Useful software
The concepts seen in this module are generic and should run on any Unix system (Linux, Mac OS, BSD, ...) You can therefore use your personal machine for the TPs. In this case, however, you will need to install some software. Here is the list of software, as well as the name of the corresponding Debian / Ubuntu package.
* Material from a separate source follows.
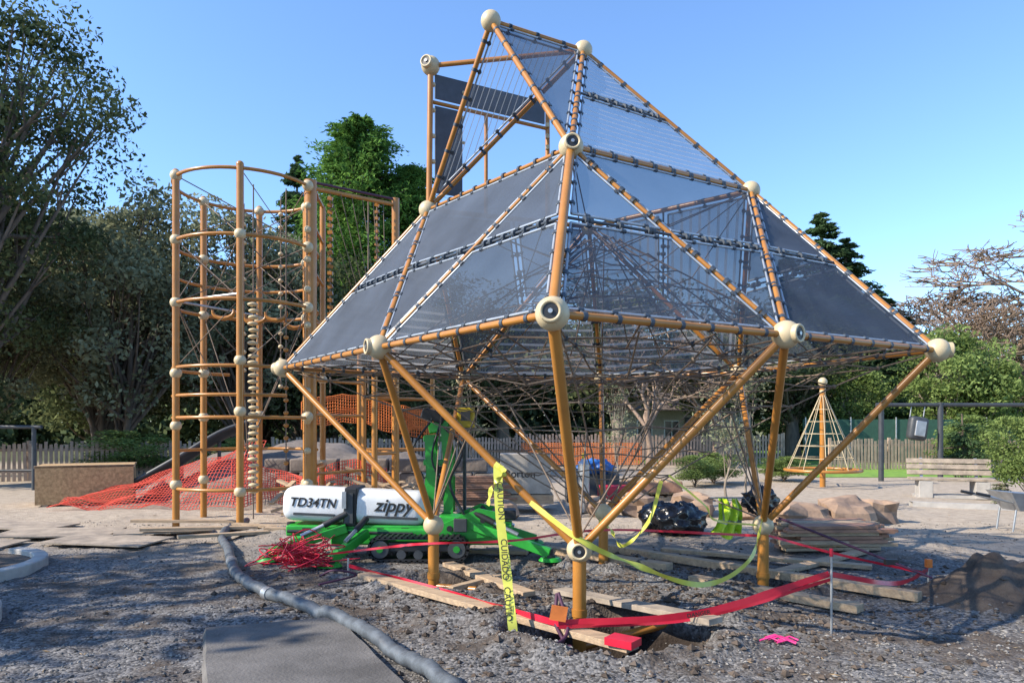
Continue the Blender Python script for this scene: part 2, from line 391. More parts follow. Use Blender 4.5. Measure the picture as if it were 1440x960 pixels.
def conifer(name,loc,H,R,base,key,nb=90,per=130,leaf=.12,bark='bark',droop=.25,power=.8):
    mb=MB(); mb.path([(0,0,0),(0.05,0,H*.5),(0,0,H)],[H*.018,H*.012,.02],bark,7)
    P=[];D=[]
    for i in range(nb):
        f=random.random()**.85; z=base+(H-base)*f; r=R*((1-f)**power)*random.uniform(.6,1.1)+.12
        a=random.random()*6.283; d=V((math.cos(a),math.sin(a),0))
        e=V((0,0,z))+d*r+V((0,0,-droop*r+.15*r)); mb.path([(0,0,z),e],[.03,.01],bark,4,False)
        t=np.random.random(per)**.7
        p=np.array([0,0,z])[None]+t[:,None]*(np.array(e)-np.array([0,0,z]))[None]
        w=r*.20*(1.1-t*.6)
        p+=np.random.normal(size=(per,3))*w[:,None]*[1,1,.45]
        P.append(p); D.append(np.tile(np.array([d.x,d.y,-.2]),(per,1)))
    return addtree(name,loc,mb,np.vstack(P),np.vstack(D)*.8,leaf,key,.3)
def bare_tree(name,loc,H,seed,tr=.35,spread=1.0,depth=6,key='bare',flat=0,rmin=.018):
    random.seed(seed); mb=MB()
    def rec(p,d,l,r,k):
        m=p+d*l*.5+V((random.gauss(0,.08),random.gauss(0,.08),0))*l; e=p+d*l+V((random.gauss(0,.08),random.gauss(0,.08),0))*l
        mb.path([p,m,e],[r,r*.85,r*.7],key,5 if k<3 else 3,False)
        if k>=depth: return
        for i in range(random.choice((2,3,3)) if k>0 else 5):
            nd=(d+V((random.gauss(0,.6),random.gauss(0,.6),random.gauss(.0,.3)-flat))*spread).normalized()
            if nd.z<-.1: nd.z*=-.3
            rec(e,nd,l*random.uniform(.65,.88),max(r*.62,rmin),k+1)
    rec(V((0,0,0)),V((0,0,1)),H*.22,tr,0)
    ob=mb.obj(name); ob.location=loc; return ob

broad('live_oak_tree',(-15.8,18.9,0),15.5,4.0,2.2,120,380,.085,'lf_oak',tr=.4,ntr=2,sig=.14)
s1=broad('live_oak_tree',(-12.6,4.0,0),7.6,2.9,2.6,30,120,.15,'lf_oak',tr=.35)
o1=broad('olive_tree',(-13.6,25,0),10.2,3.2,2.2,66,290,.10,'lf_olive',tr=.22,ntr=3,sig=.17)
dup(o1,'olive_tree',(-16.5,29,0),2,(1.1,1.05)); dup(o1,'olive_tree',(-10.6,27.5,0),3.7,(1.0,.98))
dup(o1,'olive_tree',(-20,26,0),5,(1.1,1.0)); dup(o1,'olive_tree',(-17.5,23,0),4,(.8,.8))
o2=broad('live_oak_tree',(-8.6,31,0),9.2,3.3,1.2,80,300,.11,'lf_oak',tr=.2,ntr=2,sig=.2)
dup(o2,'live_oak_tree',(-12.5,35,0),1.1,(1.15,1.1)); dup(o2,'live_oak_tree',(-4.0,33,0),4.1,(1.0,.9)); dup(o2,'live_oak_tree',(-20,34,0),3.1,(1.3,1.2))
dup(o2,'live_oak_tree',(-5,30,0),2.4,(.75,.72))
c1=conifer('redwood_tree',(-12.4,41,0),17.2,3.2,2,'lf_dark',nb=170,per=160,leaf=.14,power=.7)
p1=conifer('pine_tree',(-7.8,36,0),17.0,4.4,2.5,'lf_pine',nb=320,per=170,leaf=.14,droop=-.15,power=.42)
dup(p1,'pine_tree',(-5.2,37,0),2,(.85,.88)); dup(p1,'pine_tree',(-9.8,38,0),4,(.8,.80))
dup(c1,'redwood_tree',(-11.0,44,0),2,(.9,.93))
dup(c1,'redwood_tree',(19.6,45,0),1,(1.4,.88)); dup(c1,'redwood_tree',(21.6,46,0),3,(1.4,.80)); dup(c1,'redwood_tree',(17.0,44,0),5,(1.0,.72)); dup(c1,'redwood_tree',(24.2,47,0),2,(1.3,.62))
dup(c1,'redwood_tree',(26.2,48,0),1.3,(1.2,.55)); dup(c1,'redwood_tree',(13.0,40,0),2.5,(.9,.52))
l1=broad('pepper_tree',(21.6,34,0),6.2,2.3,1.0,60,300,.10,'lf_lime',bark='barkl',tr=.2,sig=.2)
dup(l1,'pepper_tree',(17.5,37,0),1.7,(.8,.72)); dup(l1,'pepper_tree',(26.4,37,0),2.7,(.8,.62))
bare_tree('bare_oak_tree',(33.6,50,0),19.5,5,tr=.55,spread=1.15,depth=8,flat=.10,rmin=.035)
bare_tree('bare_oak_tree',(29.6,46,0),13.0,11,tr=.25,spread=1.0,depth=7,rmin=.03)
bare_tree('bare_oak_tree',(34.0,44,0),13.0,12,tr=.25,spread=1.0,depth=7,rmin=.03)
bare_tree('bare_oak_tree',(5.2,27,0),7.0,21,tr=.14,spread=.8,depth=6)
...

If you use another distribution, the package name should be close:
- gcc:
- For labs on native development (probably Intel x86-64): sudo apt-get install gcc
- For labs on xv6, the RISC-V cross-compilation toolchain: sudo apt-get install gcc-riscv64-linux-gnu
-
gdb:
- For labs on native development (probably Intel x86-64): sudo apt-get install gdb
- For labs on xv6, the RISC-V debugger: sudo apt-get install gdb-multiarch
- ar, nm, objdump, readelf:
- For labs on native development (probably Intel x86-64): sudo apt-get install binutils
- For labs on xv6, the RISC-V debugger: sudo apt-get install binutils-riscv64-linux-gnu
- make (sudo apt-get install make)
- valgrind (sudo apt-get install valgrind)
- libc (sudo apt-get install libc-dev-bin)
- qemu for labs on xv6: sudo apt-get install qemu-system-misc
- perf for lab 9: sudo apt-get install linux-perf
You can install all of these packages at once by running the command:
sudo apt-get install \
gcc gcc-riscv64-linux-gnu \
gdb gdb-multiarch \
binutils binutils-riscv64-linux-gnu \
libc-dev-bin make \
valgrind linux-perf \
qemu-system-misc
On Ubuntu, the package linux-perf is named linux-tools-common.